Why Do We Care Less About the Oscars?

Why do we care less about the Oscars? Let's start by clarifying who "we" are talking about here. If "we" mean people neck-deep in the film scene—like filmmakers, film school students, and hardcore cinephiles—alas, the problem here is kinda serious. But before we do anything about it, let’s first take a look at a few reasons behind.

First up, we've got Hollywood's biggest open secret—PR tactics. Big film studios and marketing gurus have been pulling strings to influence Oscar nominations and wins for ages. It's not the only factor, but PR has definitely thrown a wrench into the gears of Tinseltown. Take, for instance, the infamous Harvey Weinstein, who maneuvered behind the scenes to push eyebrow-raising films like "Shakespeare in Love"(1998) and "Silver Linings Playbook"(2012) into the Oscar spotlight. One of the side effects of the wild PR campaigns is that indie darlings with shoestring budgets are left in the dust, unable to snag the limelight.

Gwyneth Paltrow
Gwyneth Paltrow won the Best Actress Award for "Shakespeare in Love" at the 71st Academy Awards in 1999.

Next, we've got the Oscars trying to keep up with the times by getting more "politically correct". Inclusivity is great, but some of these new rules feel a bit forced. Have you heard about the latest requirements? The leading roles has to include at least one minority actor, or your cast needs to look like a diverse mosaic with six ethnically diverse faces in key positions. In that case, most films barely qualify, such as "La La Land"(2016) which "almost" won the best picture. Sure, the Oscars are trying to reflect today's world, but these strict rules aren't necessarily fostering groundbreaking cinema.

La La Land
At the 89th Academy Awards in 2017, the producers of "La La Land" announced that the best picture should be "Moonlight"(2016).

And let's not forget about Hollywood's creativity slump. It seems like the industry has lost its spark, opting for safe bets over originality. Every year, it's the same old story: piles of cash thrown at CGI-packed superhero flicks or penny-pinching on movies tailor-made for awards season glory. To win the Academy's favor, you've gotta have a clear theme and a niche audience.

The biopic "Maestro"(2023), which was nominated for Best Picture this year, is considered Oscar bait.

Well, the Academy dropped the nominations bomb for this year's Oscars a while ago, but let's face it, outside the realm of movies, the only thing that really seems to cause a splash in the public eye is that "Barbie" controversy.

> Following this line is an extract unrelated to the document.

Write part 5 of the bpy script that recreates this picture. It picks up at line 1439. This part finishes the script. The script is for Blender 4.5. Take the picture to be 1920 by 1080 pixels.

Ryan Gosling expressed his disappointment that "Barbie"(2023) was not nominated for Best Actress and Best Director.

So, going back to the original question, if "we" means the general public, then let me bring a dose of reality to the party. Most people out there aren't losing sleep over the Oscars or any other film festival for that matter—whether it's Cannes, Berlin, or Sundance... Ask them—is it worth debating on why Greta Gerwig and Margot Robbie of "Barbie" didn't get nominations? What does it mean when "Oppenheimer"(2023) representing mainstream white male aesthetics, gets 13 nominations? Can Emma Stone snatch another Oscar for "Poor Thing"(2023)? They surely won't have definite answers, but the thing is most people don't really care.

Once, movies were my everything, until I graduated from film school, leaving the dream factory and entering the more real-life daily grind. Movies are just another slice of the cultural pie, not the whole shebang. Sure, the Oscars still hold sway in Hollywood (for now, at least), but beyond the silver screen, there's a whole world of stuff clamoring for our attention, especially when Hollywood is experiencing a creativity slump. So forgive us if we've got bigger fish to fry and more pressing issues to mull over than who's taking home a shiny gold statue.